• [TASK INSTRUCTIONS] Each line that follows is to be retyped exactly.

======

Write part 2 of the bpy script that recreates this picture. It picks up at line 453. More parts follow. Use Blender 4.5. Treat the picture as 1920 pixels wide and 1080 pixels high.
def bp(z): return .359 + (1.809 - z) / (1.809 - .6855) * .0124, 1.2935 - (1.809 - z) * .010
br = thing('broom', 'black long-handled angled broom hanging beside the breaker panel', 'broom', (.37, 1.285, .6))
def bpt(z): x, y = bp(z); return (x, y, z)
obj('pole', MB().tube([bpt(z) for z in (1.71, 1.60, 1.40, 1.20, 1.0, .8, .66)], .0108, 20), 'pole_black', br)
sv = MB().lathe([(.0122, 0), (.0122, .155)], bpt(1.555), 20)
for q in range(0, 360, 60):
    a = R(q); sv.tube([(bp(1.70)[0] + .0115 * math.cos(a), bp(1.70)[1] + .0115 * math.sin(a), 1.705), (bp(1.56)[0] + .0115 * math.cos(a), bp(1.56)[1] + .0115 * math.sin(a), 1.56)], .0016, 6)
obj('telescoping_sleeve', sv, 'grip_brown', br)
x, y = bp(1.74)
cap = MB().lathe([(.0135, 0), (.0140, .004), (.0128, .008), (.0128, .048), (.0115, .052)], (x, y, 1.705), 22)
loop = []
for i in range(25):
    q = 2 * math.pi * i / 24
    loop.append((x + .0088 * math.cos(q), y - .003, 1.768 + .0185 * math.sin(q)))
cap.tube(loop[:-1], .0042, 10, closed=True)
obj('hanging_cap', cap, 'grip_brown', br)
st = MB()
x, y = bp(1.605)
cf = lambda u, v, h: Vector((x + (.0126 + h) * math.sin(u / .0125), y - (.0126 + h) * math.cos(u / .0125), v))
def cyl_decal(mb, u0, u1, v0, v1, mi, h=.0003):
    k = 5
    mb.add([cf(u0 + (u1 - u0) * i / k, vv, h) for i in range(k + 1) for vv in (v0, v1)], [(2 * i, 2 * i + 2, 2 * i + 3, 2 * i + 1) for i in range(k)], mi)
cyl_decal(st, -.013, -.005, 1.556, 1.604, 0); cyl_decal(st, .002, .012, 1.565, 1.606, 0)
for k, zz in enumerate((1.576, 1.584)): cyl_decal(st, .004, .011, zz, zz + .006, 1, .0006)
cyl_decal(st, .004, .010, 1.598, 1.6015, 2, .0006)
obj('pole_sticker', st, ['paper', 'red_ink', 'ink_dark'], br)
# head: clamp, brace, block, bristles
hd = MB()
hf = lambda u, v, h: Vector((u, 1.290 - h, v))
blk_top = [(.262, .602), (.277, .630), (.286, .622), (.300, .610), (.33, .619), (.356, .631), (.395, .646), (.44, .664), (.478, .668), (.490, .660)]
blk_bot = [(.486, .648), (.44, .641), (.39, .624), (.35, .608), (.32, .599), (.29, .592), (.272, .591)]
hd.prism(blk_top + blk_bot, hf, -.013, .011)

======

• [ANSWER TO THIS TASK]
Write part 2 of the bpy script that recreates this picture. It picks up at line 453. More parts follow. Use Blender 4.5. Treat the picture as 1920 pixels wide and 1080 pixels high.
def bp(z): return .359 + (1.809 - z) / (1.809 - .6855) * .0124, 1.2935 - (1.809 - z) * .010
br = thing('broom', 'black long-handled angled broom hanging beside the breaker panel', 'broom', (.37, 1.285, .6))
def bpt(z): x, y = bp(z); return (x, y, z)
obj('pole', MB().tube([bpt(z) for z in (1.71, 1.60, 1.40, 1.20, 1.0, .8, .66)], .0108, 20), 'pole_black', br)
sv = MB().lathe([(.0122, 0), (.0122, .155)], bpt(1.555), 20)
for q in range(0, 360, 60):
    a = R(q); sv.tube([(bp(1.70)[0] + .0115 * math.cos(a), bp(1.70)[1] + .0115 * math.sin(a), 1.705), (bp(1.56)[0] + .0115 * math.cos(a), bp(1.56)[1] + .0115 * math.sin(a), 1.56)], .0016, 6)
obj('telescoping_sleeve', sv, 'grip_brown', br)
x, y = bp(1.74)
cap = MB().lathe([(.0135, 0), (.0140, .004), (.0128, .008), (.0128, .048), (.0115, .052)], (x, y, 1.705), 22)
loop = []
for i in range(25):
    q = 2 * math.pi * i / 24
    loop.append((x + .0088 * math.cos(q), y - .003, 1.768 + .0185 * math.sin(q)))
cap.tube(loop[:-1], .0042, 10, closed=True)
obj('hanging_cap', cap, 'grip_brown', br)
st = MB()
x, y = bp(1.605)
cf = lambda u, v, h: Vector((x + (.0126 + h) * math.sin(u / .0125), y - (.0126 + h) * math.cos(u / .0125), v))
def cyl_decal(mb, u0, u1, v0, v1, mi, h=.0003):
    k = 5
    mb.add([cf(u0 + (u1 - u0) * i / k, vv, h) for i in range(k + 1) for vv in (v0, v1)], [(2 * i, 2 * i + 2, 2 * i + 3, 2 * i + 1) for i in range(k)], mi)
cyl_decal(st, -.013, -.005, 1.556, 1.604, 0); cyl_decal(st, .002, .012, 1.565, 1.606, 0)
for k, zz in enumerate((1.576, 1.584)): cyl_decal(st, .004, .011, zz, zz + .006, 1, .0006)
cyl_decal(st, .004, .010, 1.598, 1.6015, 2, .0006)
obj('pole_sticker', st, ['paper', 'red_ink', 'ink_dark'], br)
# head: clamp, brace, block, bristles
hd = MB()
hf = lambda u, v, h: Vector((u, 1.290 - h, v))
blk_top = [(.262, .602), (.277, .630), (.286, .622), (.300, .610), (.33, .619), (.356, .631), (.395, .646), (.44, .664), (.478, .668), (.490, .660)]
blk_bot = [(.486, .648), (.44, .641), (.39, .624), (.35, .608), (.32, .599), (.29, .592), (.272, .591)]
hd.prism(blk_top + blk_bot, hf, -.013, .011)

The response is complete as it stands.